Pain—The Great Motivator

Trying to sell someone on change is a waste of time if there is no reason for that person to make a change. The best, the only real, reason for a prospect to make a change is because he or she is experiencing pain. If you can’t uncover real pain with a prospect, getting to an emotional impact, then you’re not talking to a viable prospect, and it is time to close the file.

President’s Club—Far Beyond Lecture

When a salesperson enrolls in Sandler’s President’s Club, he or she is not enrolling in a lecture series on selling techniques. The President’s Club, both in substance and structure, offers salespeople a forum in which to share and solve their real-world challenges. Not only is the trainer a resource, but fellow PC members also become resources. Chances are, no matter what a salesperson experiences out in the field, day to day, those experiences are not unique. You’ll find that other professional salespeople have faced similar, if not the same, experiences. Using the President’s Club as an ongoing workshop environment can prove invaluable in enhancing your personal selling experiences.


The Budget Step

When establishing the prospect’s budget for your solution to his/her pain, elements other than money are very often part of the mix.

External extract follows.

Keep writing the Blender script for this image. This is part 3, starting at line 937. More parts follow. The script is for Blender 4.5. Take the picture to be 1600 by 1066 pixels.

A prospect may be perfectly willing to spend money on a project, but may not be as willing to provide the resources critical to make a solution work. Time for training, personnel, office space—there are many resources that may have to be committed by the prospect. When probing for information during the Budget Step, all resources necessary to the solution should be understood thoroughly by the prospect.

You Make the Call

Situation: Not much going on today—you don’t have any appointments scheduled, no coldcalls to make, and you’ve mailed all of your response post cards. There were no leads to follow-up from that talk you gave at the Rotary Club last week, and you came up empty at that business card exchange luncheon.

Action: It’s time to take a thorough look at your prospecting mix, and make the changes necessary to produce more solid leads. If one or more of your activities simply aren’t working, it’s time to eliminate them, no matter how uncomfortable you may be by making the change. If one of your activities is producing leads steadily, but not as well as another activity, then change the formula. Cut back on less productive activities, and increase the activities that have been most responsible for sending you to the bank. Your prospecting mix is a dynamic part of your selling career, and you’ve got to stay on top of the plan, fine tuning constantly to build your client base.